_WHAT IS BEING ASKED_: Extract each line of the material that follows exactly and omit its pictures.

═══ SOURCE DATA

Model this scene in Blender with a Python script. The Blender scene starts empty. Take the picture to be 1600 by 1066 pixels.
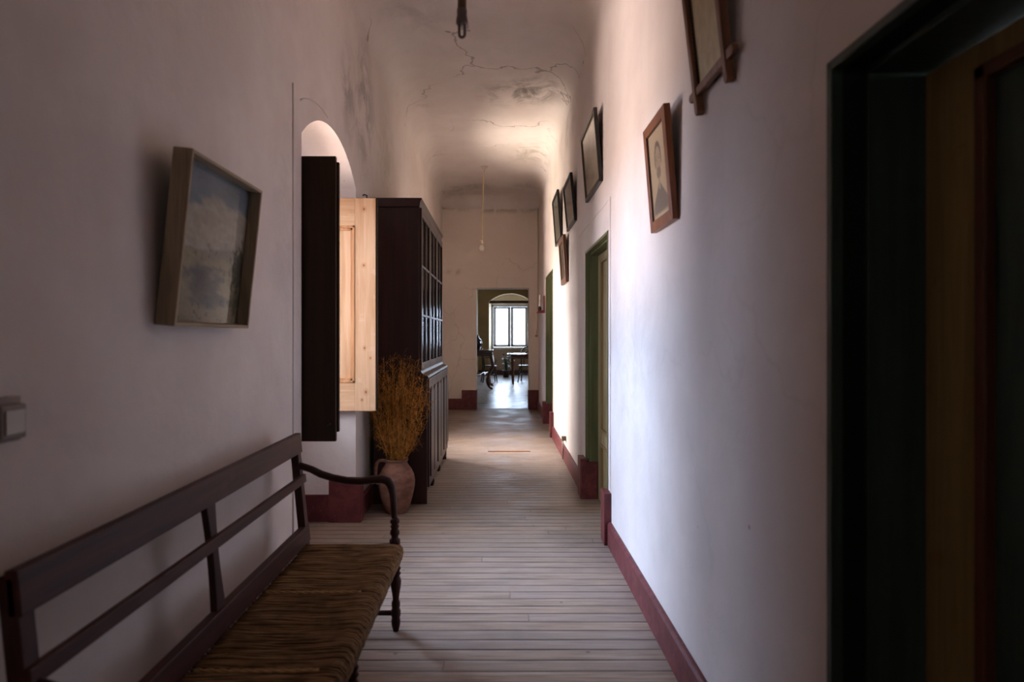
import bpy, bmesh, math, random
from mathutils import Vector, Matrix, noise
random.seed(11)
PI = math.pi
S = bpy.context.scene
COL = S.collection

# ------------------------------------------------------------------ helpers
def lin(c):
    c = c / 255.0
    return c / 12.92 if c <= 0.04045 else ((c + 0.055) / 1.055) ** 2.4
def rgb(r, g, b): return (lin(r), lin(g), lin(b), 1.0)

class MB:
    def __init__(self): self.bm = bmesh.new()
    def box(self, x0, x1, y0, y1, z0, z1, M=None):
        v = [self.bm.verts.new((x, y, z)) for x in (x0, x1) for y in (y0, y1) for z in (z0, z1)]
        for f in ((0, 1, 3, 2), (4, 6, 7, 5), (0, 4, 5, 1), (2, 3, 7, 6), (0, 2, 6, 4), (1, 5, 7, 3)):
            self.bm.faces.new([v[i] for i in f])
        if M is not None:
            for q in v: q.co = M @ q.co
        return self
    def prism(self, pts, axis, a, b):
        def P(p, t):
            if axis == 'x': return (t, p[0], p[1])
            if axis == 'y': return (p[0], t, p[1])
            return (p[0], p[1], t)
        va = [self.bm.verts.new(P(p, a)) for p in pts]
        vb = [self.bm.verts.new(P(p, b)) for p in pts]
        n = len(pts)
        self.bm.faces.new(va); self.bm.faces.new(vb[::-1])
        for i in range(n):
            self.bm.faces.new((va[i], vb[i], vb[(i + 1) % n], va[(i + 1) % n]))
        return self
    def tube(self, pts, r, n=10, cap=True, flat=1.0, closed=False, up=None):
        pts = [Vector(p) for p in pts]; N = len(pts)
        rs = r if isinstance(r, (list, tuple)) else [r] * N
        rings = []; prev = None
        for i, p in enumerate(pts):
            if closed: t = pts[(i + 1) % N] - pts[i - 1]
            else: t = pts[min(i + 1, N - 1)] - pts[max(i - 1, 0)]
            if t.length < 1e-9: t = Vector((0, 0, 1))
            t.normalize()
            if prev is None:
                ref = Vector(up) if up else (Vector((0, 0, 1)) if abs(t.z) < 0.9 else Vector((1, 0, 0)))
            else: ref = prev
            u = ref - t * ref.dot(t)
            if u.length < 1e-6: u = t.orthogonal()
            u.normalize(); prev = u; w = t.cross(u)
            rings.append([self.bm.verts.new(p + u * (rs[i] * flat * math.cos(2 * PI * k / n)) + w * (rs[i] * math.sin(2 * PI * k / n))) for k in range(n)])
        for i in range(N if closed else N - 1):
            A, B = rings[i], rings[(i + 1) % N]
            for k in range(n):
                f = self.bm.faces.new((A[k], A[(k + 1) % n], B[(k + 1) % n], B[k])); f.smooth = True
        if cap and not closed:
            self.bm.faces.new(rings[0][::-1]); self.bm.faces.new(rings[-1])
        return self
    def lathe(self, prof, c, n=28, sm=True, cap0=True, cap1=True):
        rings = [[self.bm.verts.new((c[0] + r * math.cos(2 * PI * k / n), c[1] + r * math.sin(2 * PI * k / n), c[2] + z)) for k in range(n)] for r, z in prof]
        for A, B in zip(rings, rings[1:]):
            for k in range(n):
                f = self.bm.faces.new((A[k], A[(k + 1) % n], B[(k + 1) % n], B[k])); f.smooth = sm
        if cap0: self.bm.faces.new(rings[0][::-1])
        if cap1: self.bm.faces.new(rings[-1])
        return self
    def build(self, name, mat, parent=None, bevel=0, M=None, kind=None):
        if M is not None: self.bm.transform(M)
        bmesh.ops.recalc_face_normals(self.bm, faces=self.bm.faces)
        me = bpy.data.meshes.new(name); self.bm.to_mesh(me); self.bm.free()
        me.materials.append(mat)
        o = bpy.data.objects.new(name, me); COL.objects.link(o)
        if parent is not None: o.parent = parent; o.matrix_parent_inverse = Matrix.Translation(-parent.location) if parent.type == 'EMPTY' else parent.matrix_parent_inverse.copy() @ Matrix()
        if parent is not None and parent.type != 'EMPTY': o.matrix_parent_inverse = Matrix()
        if bevel:
            b = o.modifiers.new('bevel', 'BEVEL'); b.width = bevel; b.segments = 2; b.limit_method = 'ANGLE'; b.angle_limit = 0.7
            b.harden_normals = False
        if kind: o['kind'] = kind
        return o

def empty(name, loc):
    o = bpy.data.objects.new(name, None); COL.objects.link(o); o.location = loc; o.empty_display_size = 0.1
    return o
def thing(name, loc, label, cat, group=None):
    o = empty(name, loc); return tag(o, label, cat, group)
def tag(o, label, cat, group=None):
    o['label'] = label; o['category'] = cat
    if group: o['group'] = group
    return o
def struct(name, loc):
    o = empty(name, loc); o['kind'] = 'structure'; return o
def child(mb, name, mat, parent, bevel=0):
    # geometry is given in world coordinates; parents never rotate
    o = mb.build(name, mat, None, bevel)
    base = parent
    o.parent = parent
    o.matrix_parent_inverse = Matrix.Translation(-parent.location) if parent.type == 'EMPTY' else Matrix()
    return o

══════

_ANSWER BELOW_:
Model this scene in Blender with a Python script. The Blender scene starts empty. Take the picture to be 1600 by 1066 pixels.
import bpy, bmesh, math, random
from mathutils import Vector, Matrix, noise
random.seed(11)
PI = math.pi
S = bpy.context.scene
COL = S.collection

# ------------------------------------------------------------------ helpers
def lin(c):
    c = c / 255.0
    return c / 12.92 if c <= 0.04045 else ((c + 0.055) / 1.055) ** 2.4
def rgb(r, g, b): return (lin(r), lin(g), lin(b), 1.0)

class MB:
    def __init__(self): self.bm = bmesh.new()
    def box(self, x0, x1, y0, y1, z0, z1, M=None):
        v = [self.bm.verts.new((x, y, z)) for x in (x0, x1) for y in (y0, y1) for z in (z0, z1)]
        for f in ((0, 1, 3, 2), (4, 6, 7, 5), (0, 4, 5, 1), (2, 3, 7, 6), (0, 2, 6, 4), (1, 5, 7, 3)):
            self.bm.faces.new([v[i] for i in f])
        if M is not None:
            for q in v: q.co = M @ q.co
        return self
    def prism(self, pts, axis, a, b):
        def P(p, t):
            if axis == 'x': return (t, p[0], p[1])
            if axis == 'y': return (p[0], t, p[1])
            return (p[0], p[1], t)
        va = [self.bm.verts.new(P(p, a)) for p in pts]
        vb = [self.bm.verts.new(P(p, b)) for p in pts]
        n = len(pts)
        self.bm.faces.new(va); self.bm.faces.new(vb[::-1])
        for i in range(n):
            self.bm.faces.new((va[i], vb[i], vb[(i + 1) % n], va[(i + 1) % n]))
        return self
    def tube(self, pts, r, n=10, cap=True, flat=1.0, closed=False, up=None):
        pts = [Vector(p) for p in pts]; N = len(pts)
        rs = r if isinstance(r, (list, tuple)) else [r] * N
        rings = []; prev = None
        for i, p in enumerate(pts):
            if closed: t = pts[(i + 1) % N] - pts[i - 1]
            else: t = pts[min(i + 1, N - 1)] - pts[max(i - 1, 0)]
            if t.length < 1e-9: t = Vector((0, 0, 1))
            t.normalize()
            if prev is None:
                ref = Vector(up) if up else (Vector((0, 0, 1)) if abs(t.z) < 0.9 else Vector((1, 0, 0)))
            else: ref = prev
            u = ref - t * ref.dot(t)
            if u.length < 1e-6: u = t.orthogonal()
            u.normalize(); prev = u; w = t.cross(u)
            rings.append([self.bm.verts.new(p + u * (rs[i] * flat * math.cos(2 * PI * k / n)) + w * (rs[i] * math.sin(2 * PI * k / n))) for k in range(n)])
        for i in range(N if closed else N - 1):
            A, B = rings[i], rings[(i + 1) % N]
            for k in range(n):
                f = self.bm.faces.new((A[k], A[(k + 1) % n], B[(k + 1) % n], B[k])); f.smooth = True
        if cap and not closed:
            self.bm.faces.new(rings[0][::-1]); self.bm.faces.new(rings[-1])
        return self
    def lathe(self, prof, c, n=28, sm=True, cap0=True, cap1=True):
        rings = [[self.bm.verts.new((c[0] + r * math.cos(2 * PI * k / n), c[1] + r * math.sin(2 * PI * k / n), c[2] + z)) for k in range(n)] for r, z in prof]
        for A, B in zip(rings, rings[1:]):
            for k in range(n):
                f = self.bm.faces.new((A[k], A[(k + 1) % n], B[(k + 1) % n], B[k])); f.smooth = sm
        if cap0: self.bm.faces.new(rings[0][::-1])
        if cap1: self.bm.faces.new(rings[-1])
        return self
    def build(self, name, mat, parent=None, bevel=0, M=None, kind=None):
        if M is not None: self.bm.transform(M)
        bmesh.ops.recalc_face_normals(self.bm, faces=self.bm.faces)
        me = bpy.data.meshes.new(name); self.bm.to_mesh(me); self.bm.free()
        me.materials.append(mat)
        o = bpy.data.objects.new(name, me); COL.objects.link(o)
        if parent is not None: o.parent = parent; o.matrix_parent_inverse = Matrix.Translation(-parent.location) if parent.type == 'EMPTY' else parent.matrix_parent_inverse.copy() @ Matrix()
        if parent is not None and parent.type != 'EMPTY': o.matrix_parent_inverse = Matrix()
        if bevel:
            b = o.modifiers.new('bevel', 'BEVEL'); b.width = bevel; b.segments = 2; b.limit_method = 'ANGLE'; b.angle_limit = 0.7
            b.harden_normals = False
        if kind: o['kind'] = kind
        return o

def empty(name, loc):
    o = bpy.data.objects.new(name, None); COL.objects.link(o); o.location = loc; o.empty_display_size = 0.1
    return o
def thing(name, loc, label, cat, group=None):
    o = empty(name, loc); return tag(o, label, cat, group)
def tag(o, label, cat, group=None):
    o['label'] = label; o['category'] = cat
    if group: o['group'] = group
    return o
def struct(name, loc):
    o = empty(name, loc); o['kind'] = 'structure'; return o
def child(mb, name, mat, parent, bevel=0):
    # geometry is given in world coordinates; parents never rotate
    o = mb.build(name, mat, None, bevel)
    base = parent
    o.parent = parent
    o.matrix_parent_inverse = Matrix.Translation(-parent.location) if parent.type == 'EMPTY' else Matrix()
    return o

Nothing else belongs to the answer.